The scale of the US role is notable because of how far relations between the two governments have shifted. Earlier this year, after a US operation removed President Nicolás Maduro from power, Trump declared that Washington would "run the country until such time as we can do a safe, proper and judicious transition," [according to NPR](https://www.npr.org/2026/01/03/nx-s1-5665723/trump-says-the-u-s-will-run-venezuela-after-u-s-seizes-maduro). The earthquake now puts that pledge to a concrete, humanitarian test.
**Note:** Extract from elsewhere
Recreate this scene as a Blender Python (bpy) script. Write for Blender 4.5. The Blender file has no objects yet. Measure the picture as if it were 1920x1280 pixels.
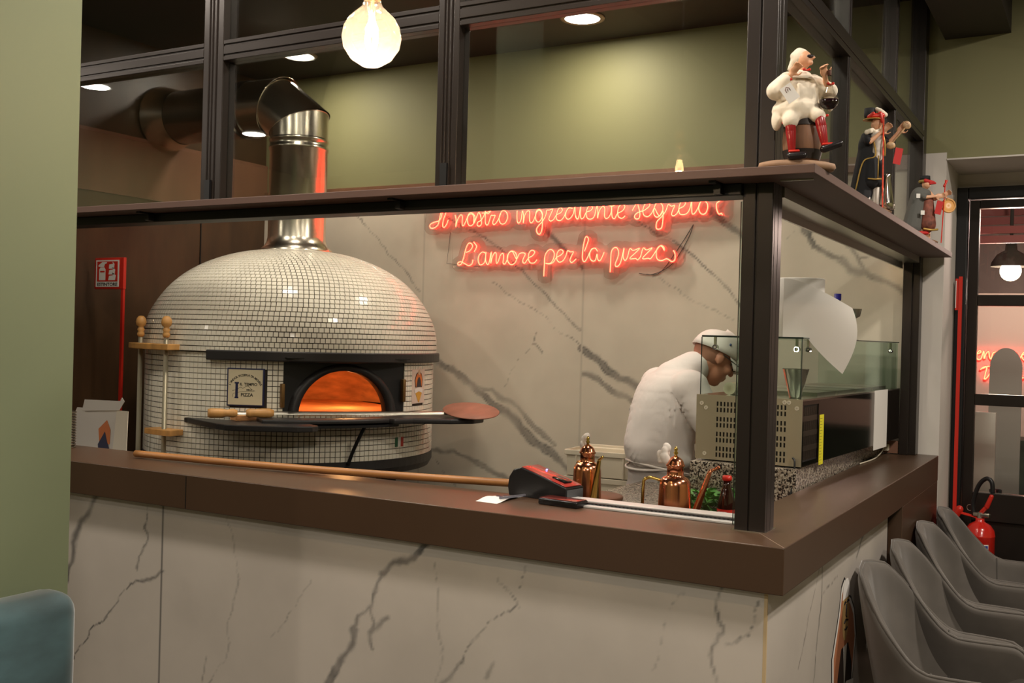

## A relationship under strain

Venezuela's interim government, led by Rodríguez since Maduro's removal, has taken a cautiously cooperative posture toward Washington even as it bristles at the circumstances that brought it to power. The disaster sharpens that tension: Caracas needs outside help, while remaining wary of appearing dependent on a US administration that has openly claimed influence over the country's future.

Other governments also moved to assist. Aid and rescue personnel were offered by a range of nations across the Americas and beyond, and the United Nations urged Venezuelan authorities to ensure open access to information in the disaster zone.

For the Trump administration, the earthquake response is a chance to argue that US involvement can deliver tangible benefits to ordinary Venezuelans — a claim critics of its Venezuela policy have disputed. How quickly the rubble is cleared, and the displaced are housed, will shape whether that argument holds.